• **What is asked**:
Transcribe the material in full. Nothing should differ except that the pictures are left out.

• **Stored records**:
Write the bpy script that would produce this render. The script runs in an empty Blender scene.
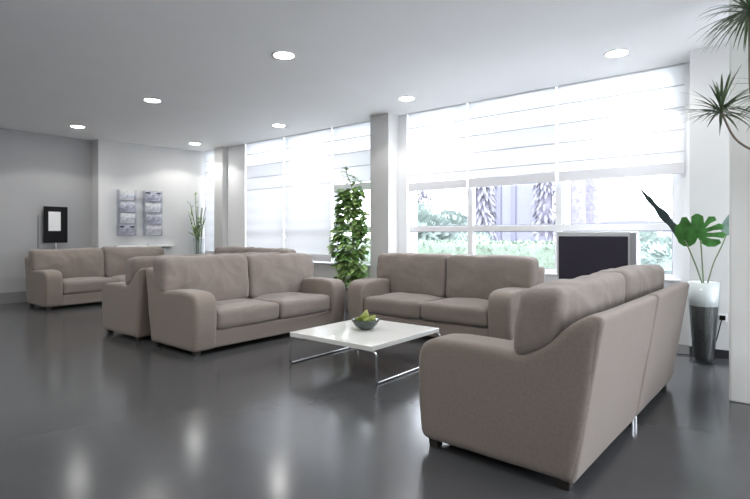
import bpy, bmesh, math, random
from mathutils import Vector, Matrix, noise, Euler

C = bpy.context.scene.collection
PI = math.pi
CEIL = 3.19

# ------------------------------------------------------------------ materials
def new_mat(name):
    m = bpy.data.materials.new(name); m.use_nodes = True
    nt = m.node_tree
    return m, nt, nt.nodes['Principled BSDF'], nt.nodes['Material Output']

def mat(name, col, rough=0.6, metal=0.0, var=0.0, vscale=8.0, bump=0.0, bscale=200.0, spec=0.5,
        sheen=0.0, emit=0.0, stretch=None, trans=0.0, coat=0.0):
    m, nt, b, out = new_mat(name)
    b.inputs['Base Color'].default_value = (*col, 1)
    b.inputs['Roughness'].default_value = rough
    b.inputs['Metallic'].default_value = metal
    b.inputs['Specular IOR Level'].default_value = spec
    b.inputs['Sheen Weight'].default_value = sheen
    b.inputs['Transmission Weight'].default_value = trans
    b.inputs['Coat Weight'].default_value = coat
    if emit:
        b.inputs['Emission Color'].default_value = (*col, 1)
        b.inputs['Emission Strength'].default_value = emit
    tc = nt.nodes.new('ShaderNodeTexCoord'); src = tc.outputs['Object']
    if stretch:
        mp = nt.nodes.new('ShaderNodeMapping'); mp.inputs['Scale'].default_value = stretch
        nt.links.new(src, mp.inputs['Vector']); src = mp.outputs['Vector']
    if var:
        n = nt.nodes.new('ShaderNodeTexNoise'); n.inputs['Scale'].default_value = vscale
        n.inputs['Detail'].default_value = 5
        nt.links.new(src, n.inputs['Vector'])
        r = nt.nodes.new('ShaderNodeValToRGB')
        r.color_ramp.elements[0].position = 0.3; r.color_ramp.elements[1].position = 0.7
        r.color_ramp.elements[0].color = (*[max(0, c*(1-var)) for c in col], 1)
        r.color_ramp.elements[1].color = (*[min(1, c*(1+var)) for c in col], 1)
        nt.links.new(n.outputs['Fac'], r.inputs['Fac'])
        nt.links.new(r.outputs['Color'], b.inputs['Base Color'])
    if bump:
        n2 = nt.nodes.new('ShaderNodeTexNoise'); n2.inputs['Scale'].default_value = bscale
        n2.inputs['Detail'].default_value = 2
        nt.links.new(src, n2.inputs['Vector'])
        bp = nt.nodes.new('ShaderNodeBump'); bp.inputs['Strength'].default_value = bump
        bp.inputs['Distance'].default_value = 0.01
        nt.links.new(n2.outputs['Fac'], bp.inputs['Height'])
        nt.links.new(bp.outputs['Normal'], b.inputs['Normal'])
    return m

def pane_mat(name, tint=(1, 1, 1), gloss=0.06):
    m, nt, b, out = new_mat(name)
    nt.nodes.remove(b)
    t = nt.nodes.new('ShaderNodeBsdfTransparent'); t.inputs['Color'].default_value = (*tint, 1)
    g = nt.nodes.new('ShaderNodeBsdfGlossy'); g.inputs['Roughness'].default_value = 0.02
    mx = nt.nodes.new('ShaderNodeMixShader'); mx.inputs['Fac'].default_value = gloss
    nt.links.new(t.outputs[0], mx.inputs[1]); nt.links.new(g.outputs[0], mx.inputs[2])
    nt.links.new(mx.outputs[0], out.inputs['Surface'])
    return m

def blind_mat(name, col, tr, clear=0.0):
    m, nt, b, out = new_mat(name)
    nt.nodes.remove(b)
    d = nt.nodes.new('ShaderNodeBsdfDiffuse'); d.inputs['Color'].default_value = (*col, 1)
    t = nt.nodes.new('ShaderNodeBsdfTranslucent'); t.inputs['Color'].default_value = (*col, 1)
    tp = nt.nodes.new('ShaderNodeBsdfTransparent')
    mx = nt.nodes.new('ShaderNodeMixShader'); mx.inputs['Fac'].default_value = tr
    nt.links.new(d.outputs[0], mx.inputs[1]); nt.links.new(t.outputs[0], mx.inputs[2])
    mx2 = nt.nodes.new('ShaderNodeMixShader'); mx2.inputs['Fac'].default_value = clear
    nt.links.new(mx.outputs[0], mx2.inputs[1]); nt.links.new(tp.outputs[0], mx2.inputs[2])
    nt.links.new(mx2.outputs[0], out.inputs['Surface'])
    return m

def floor_mat():
    m, nt, b, out = new_mat('polished dark floor')
    tc = nt.nodes.new('ShaderNodeTexCoord')
    n = nt.nodes.new('ShaderNodeTexNoise'); n.inputs['Scale'].default_value = 1.3; n.inputs['Detail'].default_value = 6
    n.inputs['Roughness'].default_value = 0.6
    nt.links.new(tc.outputs['Object'], n.inputs['Vector'])
    r = nt.nodes.new('ShaderNodeValToRGB')
    r.color_ramp.elements[0].position = .3; r.color_ramp.elements[1].position = .75
    r.color_ramp.elements[0].color = (.066, .068, .071, 1); r.color_ramp.elements[1].color = (.080, .082, .085, 1)
    nt.links.new(n.outputs['Fac'], r.inputs['Fac']); nt.links.new(r.outputs['Color'], b.inputs['Base Color'])
    rr = nt.nodes.new('ShaderNodeMapRange'); rr.inputs['To Min'].default_value = .15; rr.inputs['To Max'].default_value = .21
    nt.links.new(n.outputs['Fac'], rr.inputs['Value']); nt.links.new(rr.outputs[0], b.inputs['Roughness'])
    b.inputs['Specular IOR Level'].default_value = 0.45
    return m

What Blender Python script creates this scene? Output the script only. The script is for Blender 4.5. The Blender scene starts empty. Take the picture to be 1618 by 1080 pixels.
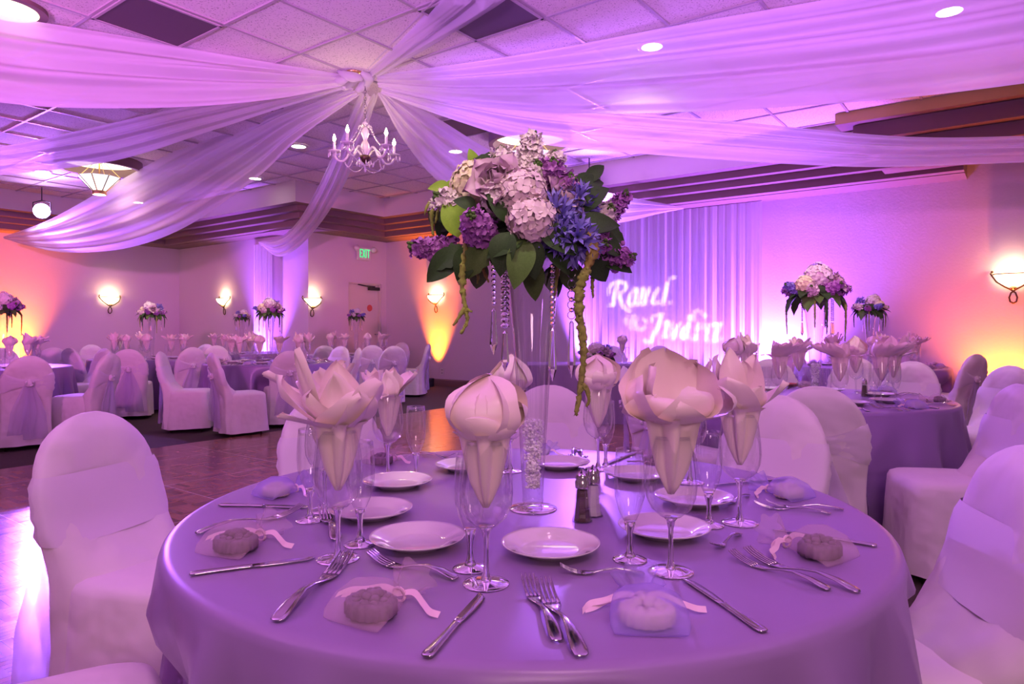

• **Full solution**:
Write the bpy script that would produce this render. The script runs in an empty Blender scene.
import bpy, bmesh, math, random
from mathutils import Vector, Matrix, noise, Euler

C = bpy.context.scene.collection
PI = math.pi
CEIL = 3.19

# ------------------------------------------------------------------ materials
def new_mat(name):
    m = bpy.data.materials.new(name); m.use_nodes = True
    nt = m.node_tree
    return m, nt, nt.nodes['Principled BSDF'], nt.nodes['Material Output']

def mat(name, col, rough=0.6, metal=0.0, var=0.0, vscale=8.0, bump=0.0, bscale=200.0, spec=0.5,
        sheen=0.0, emit=0.0, stretch=None, trans=0.0, coat=0.0):
    m, nt, b, out = new_mat(name)
    b.inputs['Base Color'].default_value = (*col, 1)
    b.inputs['Roughness'].default_value = rough
    b.inputs['Metallic'].default_value = metal
    b.inputs['Specular IOR Level'].default_value = spec
    b.inputs['Sheen Weight'].default_value = sheen
    b.inputs['Transmission Weight'].default_value = trans
    b.inputs['Coat Weight'].default_value = coat
    if emit:
        b.inputs['Emission Color'].default_value = (*col, 1)
        b.inputs['Emission Strength'].default_value = emit
    tc = nt.nodes.new('ShaderNodeTexCoord'); src = tc.outputs['Object']
    if stretch:
        mp = nt.nodes.new('ShaderNodeMapping'); mp.inputs['Scale'].default_value = stretch
        nt.links.new(src, mp.inputs['Vector']); src = mp.outputs['Vector']
    if var:
        n = nt.nodes.new('ShaderNodeTexNoise'); n.inputs['Scale'].default_value = vscale
        n.inputs['Detail'].default_value = 5
        nt.links.new(src, n.inputs['Vector'])
        r = nt.nodes.new('ShaderNodeValToRGB')
        r.color_ramp.elements[0].position = 0.3; r.color_ramp.elements[1].position = 0.7
        r.color_ramp.elements[0].color = (*[max(0, c*(1-var)) for c in col], 1)
        r.color_ramp.elements[1].color = (*[min(1, c*(1+var)) for c in col], 1)
        nt.links.new(n.outputs['Fac'], r.inputs['Fac'])
        nt.links.new(r.outputs['Color'], b.inputs['Base Color'])
    if bump:
        n2 = nt.nodes.new('ShaderNodeTexNoise'); n2.inputs['Scale'].default_value = bscale
        n2.inputs['Detail'].default_value = 2
        nt.links.new(src, n2.inputs['Vector'])
        bp = nt.nodes.new('ShaderNodeBump'); bp.inputs['Strength'].default_value = bump
        bp.inputs['Distance'].default_value = 0.01
        nt.links.new(n2.outputs['Fac'], bp.inputs['Height'])
        nt.links.new(bp.outputs['Normal'], b.inputs['Normal'])
    return m

def pane_mat(name, tint=(1, 1, 1), gloss=0.06):
    m, nt, b, out = new_mat(name)
    nt.nodes.remove(b)
    t = nt.nodes.new('ShaderNodeBsdfTransparent'); t.inputs['Color'].default_value = (*tint, 1)
    g = nt.nodes.new('ShaderNodeBsdfGlossy'); g.inputs['Roughness'].default_value = 0.02
    mx = nt.nodes.new('ShaderNodeMixShader'); mx.inputs['Fac'].default_value = gloss
    nt.links.new(t.outputs[0], mx.inputs[1]); nt.links.new(g.outputs[0], mx.inputs[2])
    nt.links.new(mx.outputs[0], out.inputs['Surface'])
    return m

def blind_mat(name, col, tr, clear=0.0):
    m, nt, b, out = new_mat(name)
    nt.nodes.remove(b)
    d = nt.nodes.new('ShaderNodeBsdfDiffuse'); d.inputs['Color'].default_value = (*col, 1)
    t = nt.nodes.new('ShaderNodeBsdfTranslucent'); t.inputs['Color'].default_value = (*col, 1)
    tp = nt.nodes.new('ShaderNodeBsdfTransparent')
    mx = nt.nodes.new('ShaderNodeMixShader'); mx.inputs['Fac'].default_value = tr
    nt.links.new(d.outputs[0], mx.inputs[1]); nt.links.new(t.outputs[0], mx.inputs[2])
    mx2 = nt.nodes.new('ShaderNodeMixShader'); mx2.inputs['Fac'].default_value = clear
    nt.links.new(mx.outputs[0], mx2.inputs[1]); nt.links.new(tp.outputs[0], mx2.inputs[2])
    nt.links.new(mx2.outputs[0], out.inputs['Surface'])
    return m

def floor_mat():
    m, nt, b, out = new_mat('polished dark floor')
    tc = nt.nodes.new('ShaderNodeTexCoord')
    n = nt.nodes.new('ShaderNodeTexNoise'); n.inputs['Scale'].default_value = 1.3; n.inputs['Detail'].default_value = 6
    n.inputs['Roughness'].default_value = 0.6
    nt.links.new(tc.outputs['Object'], n.inputs['Vector'])
    r = nt.nodes.new('ShaderNodeValToRGB')
    r.color_ramp.elements[0].position = .3; r.color_ramp.elements[1].position = .75
    r.color_ramp.elements[0].color = (.066, .068, .071, 1); r.color_ramp.elements[1].color = (.080, .082, .085, 1)
    nt.links.new(n.outputs['Fac'], r.inputs['Fac']); nt.links.new(r.outputs['Color'], b.inputs['Base Color'])
    rr = nt.nodes.new('ShaderNodeMapRange'); rr.inputs['To Min'].default_value = .15; rr.inputs['To Max'].default_value = .21
    nt.links.new(n.outputs['Fac'], rr.inputs['Value']); nt.links.new(rr.outputs[0], b.inputs['Roughness'])
    b.inputs['Specular IOR Level'].default_value = 0.45
    return m

What Blender Python script creates this scene? Output the script only. The script is for Blender 4.5. The Blender scene starts empty. Take the picture to be 1618 by 1080 pixels.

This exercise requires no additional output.